Yankee Captain James McKnight’s regular battery had already been overrun once that foggy morning at Cedar Cree, losing a gun and several men. Now as part of Getty’s Division they waited on a low hill outside Middletown, Va. As another Rebel attack materialized out of the mist, the gunners gaped at the Confederate skirmishers loping wolf-like up the hill, howling their trademark yell.

“I could not believe they were actually going to close with us,” said one “until the men on the remaining gun of the left section abandoned it and retreated toward the old graveyard wall. Their front line was not in order, but there was an officer leading them and I distinctly heard him shout: Rally on the Battery!

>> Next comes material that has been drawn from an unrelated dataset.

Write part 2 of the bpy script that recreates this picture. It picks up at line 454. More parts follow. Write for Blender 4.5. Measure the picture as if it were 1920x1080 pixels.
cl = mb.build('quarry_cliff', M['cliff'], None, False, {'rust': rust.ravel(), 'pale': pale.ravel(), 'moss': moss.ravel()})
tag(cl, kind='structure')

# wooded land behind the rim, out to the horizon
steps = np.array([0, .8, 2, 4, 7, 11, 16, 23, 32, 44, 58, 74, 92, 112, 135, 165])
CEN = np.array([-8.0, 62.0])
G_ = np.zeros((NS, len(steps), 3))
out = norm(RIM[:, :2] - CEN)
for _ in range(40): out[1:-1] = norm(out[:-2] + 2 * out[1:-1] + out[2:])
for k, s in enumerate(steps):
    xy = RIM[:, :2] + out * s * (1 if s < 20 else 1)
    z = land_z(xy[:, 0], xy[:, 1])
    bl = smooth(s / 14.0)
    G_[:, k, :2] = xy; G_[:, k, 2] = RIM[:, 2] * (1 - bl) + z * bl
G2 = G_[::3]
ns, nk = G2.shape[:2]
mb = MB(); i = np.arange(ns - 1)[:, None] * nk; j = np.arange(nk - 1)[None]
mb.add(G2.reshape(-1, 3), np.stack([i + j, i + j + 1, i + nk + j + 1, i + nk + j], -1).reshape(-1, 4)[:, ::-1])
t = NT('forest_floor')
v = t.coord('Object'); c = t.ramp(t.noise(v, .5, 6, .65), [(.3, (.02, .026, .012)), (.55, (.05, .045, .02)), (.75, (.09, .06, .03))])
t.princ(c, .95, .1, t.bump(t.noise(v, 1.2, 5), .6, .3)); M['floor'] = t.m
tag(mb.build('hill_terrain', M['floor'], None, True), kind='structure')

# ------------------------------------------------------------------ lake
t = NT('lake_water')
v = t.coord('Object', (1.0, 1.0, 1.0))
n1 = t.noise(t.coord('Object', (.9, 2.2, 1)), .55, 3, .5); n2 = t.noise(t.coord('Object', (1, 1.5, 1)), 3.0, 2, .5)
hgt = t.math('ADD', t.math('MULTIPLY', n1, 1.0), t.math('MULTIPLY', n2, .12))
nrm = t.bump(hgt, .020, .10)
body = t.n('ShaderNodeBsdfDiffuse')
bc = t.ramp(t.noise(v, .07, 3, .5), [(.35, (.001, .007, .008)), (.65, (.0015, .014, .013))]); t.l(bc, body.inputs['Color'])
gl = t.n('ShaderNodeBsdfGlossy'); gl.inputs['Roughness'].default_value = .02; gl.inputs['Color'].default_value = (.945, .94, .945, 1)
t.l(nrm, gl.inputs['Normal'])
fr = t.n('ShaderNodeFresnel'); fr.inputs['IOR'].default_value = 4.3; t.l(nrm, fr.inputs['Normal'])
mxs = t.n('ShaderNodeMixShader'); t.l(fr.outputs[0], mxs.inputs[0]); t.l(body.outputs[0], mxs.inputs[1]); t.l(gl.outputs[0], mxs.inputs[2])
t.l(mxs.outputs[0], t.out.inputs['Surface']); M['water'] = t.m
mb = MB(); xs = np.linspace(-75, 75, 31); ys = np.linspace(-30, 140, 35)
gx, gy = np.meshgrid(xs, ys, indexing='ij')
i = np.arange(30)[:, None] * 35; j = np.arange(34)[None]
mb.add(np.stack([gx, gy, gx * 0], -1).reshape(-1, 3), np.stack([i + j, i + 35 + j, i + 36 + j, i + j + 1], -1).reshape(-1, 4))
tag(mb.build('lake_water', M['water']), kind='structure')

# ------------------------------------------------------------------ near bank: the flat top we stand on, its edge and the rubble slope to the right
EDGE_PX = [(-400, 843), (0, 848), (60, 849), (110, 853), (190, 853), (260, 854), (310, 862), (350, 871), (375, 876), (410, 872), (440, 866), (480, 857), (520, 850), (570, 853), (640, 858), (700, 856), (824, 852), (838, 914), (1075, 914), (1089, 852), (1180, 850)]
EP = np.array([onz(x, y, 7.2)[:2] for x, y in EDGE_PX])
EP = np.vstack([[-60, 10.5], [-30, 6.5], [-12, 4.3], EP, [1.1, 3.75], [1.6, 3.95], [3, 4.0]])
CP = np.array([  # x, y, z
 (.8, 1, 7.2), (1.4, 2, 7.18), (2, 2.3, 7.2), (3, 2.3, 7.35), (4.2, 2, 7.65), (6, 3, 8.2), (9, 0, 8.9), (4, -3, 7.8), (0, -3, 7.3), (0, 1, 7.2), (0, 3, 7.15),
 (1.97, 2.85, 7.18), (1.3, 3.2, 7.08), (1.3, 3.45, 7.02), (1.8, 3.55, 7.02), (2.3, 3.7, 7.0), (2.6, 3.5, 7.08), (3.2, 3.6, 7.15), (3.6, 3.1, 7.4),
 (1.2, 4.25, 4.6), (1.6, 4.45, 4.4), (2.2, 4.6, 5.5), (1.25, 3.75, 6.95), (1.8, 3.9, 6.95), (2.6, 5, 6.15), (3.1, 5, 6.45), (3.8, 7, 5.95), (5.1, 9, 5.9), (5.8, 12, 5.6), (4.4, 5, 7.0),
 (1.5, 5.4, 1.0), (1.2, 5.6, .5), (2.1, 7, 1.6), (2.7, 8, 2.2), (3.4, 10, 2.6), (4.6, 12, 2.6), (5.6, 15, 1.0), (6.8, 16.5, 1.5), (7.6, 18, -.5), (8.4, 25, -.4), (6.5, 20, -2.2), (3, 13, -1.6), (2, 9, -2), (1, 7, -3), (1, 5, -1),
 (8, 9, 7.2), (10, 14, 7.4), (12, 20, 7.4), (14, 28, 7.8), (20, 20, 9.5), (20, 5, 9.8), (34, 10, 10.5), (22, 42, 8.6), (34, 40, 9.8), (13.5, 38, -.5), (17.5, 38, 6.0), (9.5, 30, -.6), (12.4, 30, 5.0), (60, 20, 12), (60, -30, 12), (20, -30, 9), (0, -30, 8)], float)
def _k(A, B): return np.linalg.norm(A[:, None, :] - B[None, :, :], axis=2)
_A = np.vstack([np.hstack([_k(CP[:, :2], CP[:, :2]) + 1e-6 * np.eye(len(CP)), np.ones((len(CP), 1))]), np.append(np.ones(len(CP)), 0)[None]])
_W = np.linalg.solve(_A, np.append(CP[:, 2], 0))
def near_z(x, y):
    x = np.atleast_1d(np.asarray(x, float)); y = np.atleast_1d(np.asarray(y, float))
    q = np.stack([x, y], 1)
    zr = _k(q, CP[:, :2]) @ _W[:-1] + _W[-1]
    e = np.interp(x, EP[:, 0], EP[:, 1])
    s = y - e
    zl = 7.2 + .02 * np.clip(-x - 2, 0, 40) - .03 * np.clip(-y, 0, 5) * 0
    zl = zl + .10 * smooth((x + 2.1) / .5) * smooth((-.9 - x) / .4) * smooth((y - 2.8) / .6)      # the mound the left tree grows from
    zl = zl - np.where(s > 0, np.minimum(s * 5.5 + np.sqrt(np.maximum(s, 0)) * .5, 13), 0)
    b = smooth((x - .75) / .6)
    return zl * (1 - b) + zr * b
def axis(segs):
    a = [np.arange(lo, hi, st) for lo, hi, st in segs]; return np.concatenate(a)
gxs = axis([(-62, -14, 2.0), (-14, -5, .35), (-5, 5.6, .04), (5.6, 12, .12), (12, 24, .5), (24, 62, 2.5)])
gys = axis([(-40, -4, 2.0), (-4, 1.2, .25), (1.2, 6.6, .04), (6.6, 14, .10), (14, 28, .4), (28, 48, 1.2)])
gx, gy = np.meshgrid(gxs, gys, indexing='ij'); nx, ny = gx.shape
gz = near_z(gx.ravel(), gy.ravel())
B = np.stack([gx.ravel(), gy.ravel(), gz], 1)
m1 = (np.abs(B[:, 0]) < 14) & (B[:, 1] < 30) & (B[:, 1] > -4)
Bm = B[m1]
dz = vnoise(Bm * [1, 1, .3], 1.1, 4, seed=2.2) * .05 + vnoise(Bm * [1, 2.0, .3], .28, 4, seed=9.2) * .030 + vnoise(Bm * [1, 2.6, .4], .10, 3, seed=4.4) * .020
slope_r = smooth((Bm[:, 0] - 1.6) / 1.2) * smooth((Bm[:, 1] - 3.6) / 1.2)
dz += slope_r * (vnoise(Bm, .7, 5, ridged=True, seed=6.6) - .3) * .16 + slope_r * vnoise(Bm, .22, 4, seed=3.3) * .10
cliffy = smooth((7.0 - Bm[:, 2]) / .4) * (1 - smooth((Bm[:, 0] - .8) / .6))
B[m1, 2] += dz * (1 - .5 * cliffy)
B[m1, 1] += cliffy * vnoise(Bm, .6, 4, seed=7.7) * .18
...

Rally on the Battery!” 

The Yankee gunners managed to fire off a last shot of double canister, “but as the Rebel veterans understood this kind of business they opened out so that the charge did not hit any of them.”In a moment the Southerners fell in amongst the gunners, as one recalled, “amid smoke, fog, wreck, yells, clash and confusion…man to man, hand to hand, with bayonets and musket butt on their side and revolvers, rammers and hand spikes on ours!” 

The gunner’s confusion is understandable. Skirmishers were simply not supposed to close with a strongly defended enemy position, much less assault it. They did not know that they faced Ramseur’s Division’s elite Corps of Sharpshooters, the shock troops of the Confederacy. 

They were, as one former member put it, “the spike head of the Toledo Steel” that led both the advance and retreat of the army. The sharpshooters served not only as skirmishers in the usual sense, but instead as powerful combat units in their own right. As a tactical innovation, the Confederate sharpshooters were years ahead of their time, presaging both the “open order” of the late nineteenth century and the German Stosstruppen of World War I.